In support of the instant motion to suppress the arrest evidence, the weapon and the subsequent lineup, defense counsel argues that the stop of defendant was illegal since it was based solely on an anonymous tip. The People maintain, on the other hand, that defendant riding a bicycle on the sidewalk gave the police the right to stop him and the right to frisk defendant based upon a reasonable fear for their safety. Moreover, the People contend that the police were justified in relying upon the parole warrant despite being unaware of the warrant at the time of the stop.
*497Conclusions of Law
Dunaway and Mapp Issues
The law is clear that the police may not stop and frisk a citizen based solely upon information of criminal conduct provided from an anonymous source without other “indicia of reliability” (see Florida v J.L., supra at 271; People v Folk, supra; see also People v Moore, 6 NY3d 496 [2006]; People v Heapps, 13 AD3d 107 [2004]). The issue which required clarification pursuant to the order of the Appellate Division, Second Department, was the source of the information provided to the police which led to the stopping of defendant. It is quite evident that the Appellate Division was affording the People an opportunity to relay to the hearing court whether the anonymous tipster was the complainant in the robbery. However, since both police officers who testified at this hearing were unable to provide the identity of the 911 caller, and the People offered no other substantive evidence regarding this fact, this court has no choice but to grant defendant’s motion to suppress the evidence of the arrest, the weapon and the subsequent lineup (see People v Dodt, 61 NY2d 408, 417 [1984] [“Inasmuch as the lineup identification followed directly from the illegal arrest and detention of defendant, it was error to admit evidence of that identification at trial”]). Both police witnesses testified in no uncertain terms that they stopped defendant based solely upon the uncorroborated information provided by an anonymous 911 caller, which is directly in contradiction to the law (see Florida v J.L., supra; People v Folk, supra; see also People v Moore, supra; People v Heapps, supra). Moreover, the description relied upon by the officers did not place defendant on a bicycle, which further dilutes the reliability of the information.

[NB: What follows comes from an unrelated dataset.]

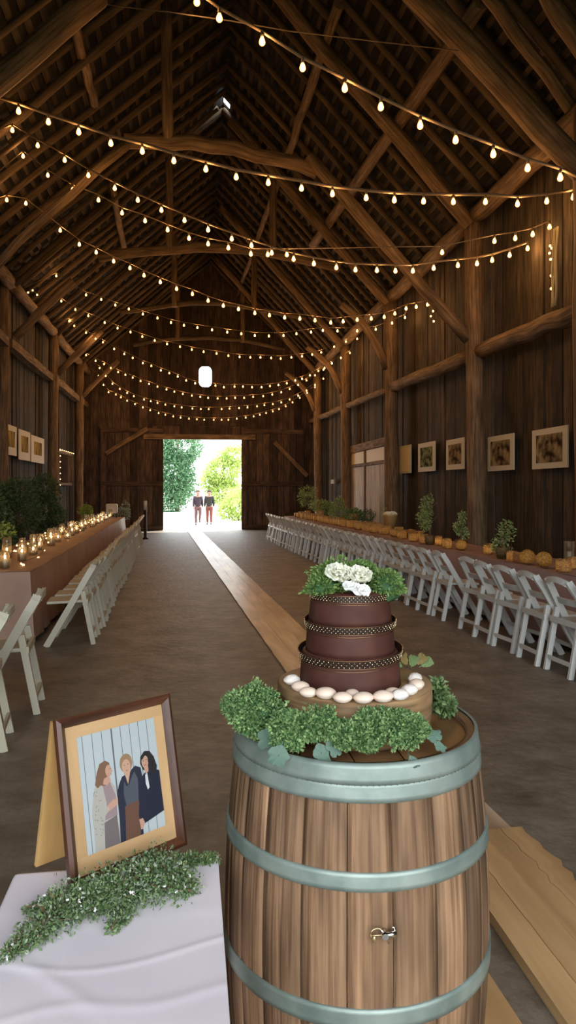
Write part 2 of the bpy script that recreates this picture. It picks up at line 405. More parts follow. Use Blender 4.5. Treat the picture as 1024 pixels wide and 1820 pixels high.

While the People argue that defendant’s illegal conduct of riding a bicycle on a New York City sidewalk could have provided a basis to stop defendant under the theory of a pretextual stop, the People’s mere speculation that the police could have and would have stopped defendant for this conduct is insufficient to cure the tainted police action. Given the record before the court, it strains the bounds of credulity to believe that the aggressive stop and frisk would have occurred for such a minor infraction of the law, especially given the police witnesses’ unequivocal responses to defense counsel’s questions regarding the true reason for the stop.
The same outcome holds true when applying the People’s argument that the open parole warrant justifies this stop. Nei*498ther officer was aware of the warrant and this court will not extend the “fellow officer” rule to this matter.
“Under the fellow officer rule, a police officer can make a lawful arrest even without personal knowledge sufficient to establish probable cause, so long as the officer is acting ‘ “upon the direction of or as a result of communication with” ’ a fellow officer or another police agency in possession of information sufficient to constitute probable cause for the arrest” (People v Ketcham, 93 NY2d 416, 419 [1999], quoting People v Mims, 88 NY2d 99, 113 [1996]).
However, the rule presupposes that the information is relayed to the fellow officer (id.; see also People v Landy, 59 NY2d 369 [1983]). There was no evidence at all that the police witnesses were aware of the warrant at the time of the stop. It would be wholly unfair to allow the People to create a pretextual stop or impute the officers with knowledge of an unknown warrant simply because it would erase the tainted source of the information which led to the stop and arrest.
Moreover, to the extent that the People’s argument asserts an issue of “inevitable discovery,” such theory still fails to legitimize this stop and arrest within the confines of constitutional correctness. Inevitable discovery requires “a very high degree of probability that the evidence in question would have been obtained independently of the tainted source” (People v Payton, 45 NY2d 300, 313 [1978], revd 445 US 573 [1980], on remand 51 NY2d 169 [1980]; see also People v Knapp, 52 NY2d 689 [1981]). The record before this court does not present facts which meet this high standard and to legitimize this set of circumstances “would amount to a post hoc rationalization of the initial wrong . . . [and] an unacceptable dilution of the exclusionary rule” (People v Stith, 69 NY2d 313, 319 [1987]). Further, this theory distinguishes between primary evidence, i.e., the firearm, and secondary evidence, i.e., information which links the suspect to the crime, and prohibits the admission of primary evidence “obtained as a direct result of the initial misconduct” (id.).
In view of the foregoing, defendant’s motion is granted and the arrest evidence, the weapon, drugs and the lineup evidence are suppressed.
. In its first order entered January 24, 2006, the Appellate Division found defendant’s argument that the stop violated Florida v J.L. without merit since
“the anonymous 911 caller did not report concealed criminal activity. Instead, the caller reported, inter alia, a robbery in progress at a specified location, to which the police responded within close spatial and temporal proximity, and where they found the defendant matching the sufficiently specific description given by the caller and no one else at the location” (People v Breazil, 25 AD3d at 721).
The Court reasoned that the foregoing gave the tip sufficient reliability.
. In recalling and vacating the January 24, 2006 order, the Court held that the record of the hearing was not clear to determine whether the 911 caller was the complainant of the robbery. The Court noted, however, that “[i]t may be that, as in Florida v J.L. (supra), the police stopped the defendant based upon information provided in a call to 911 by an unidentified caller” (People v Breazil, 31 AD3d at 462).
. The court notes that the description broadcast over the police radio placed the male wearing a jersey on the bicycle, not the male wearing all white.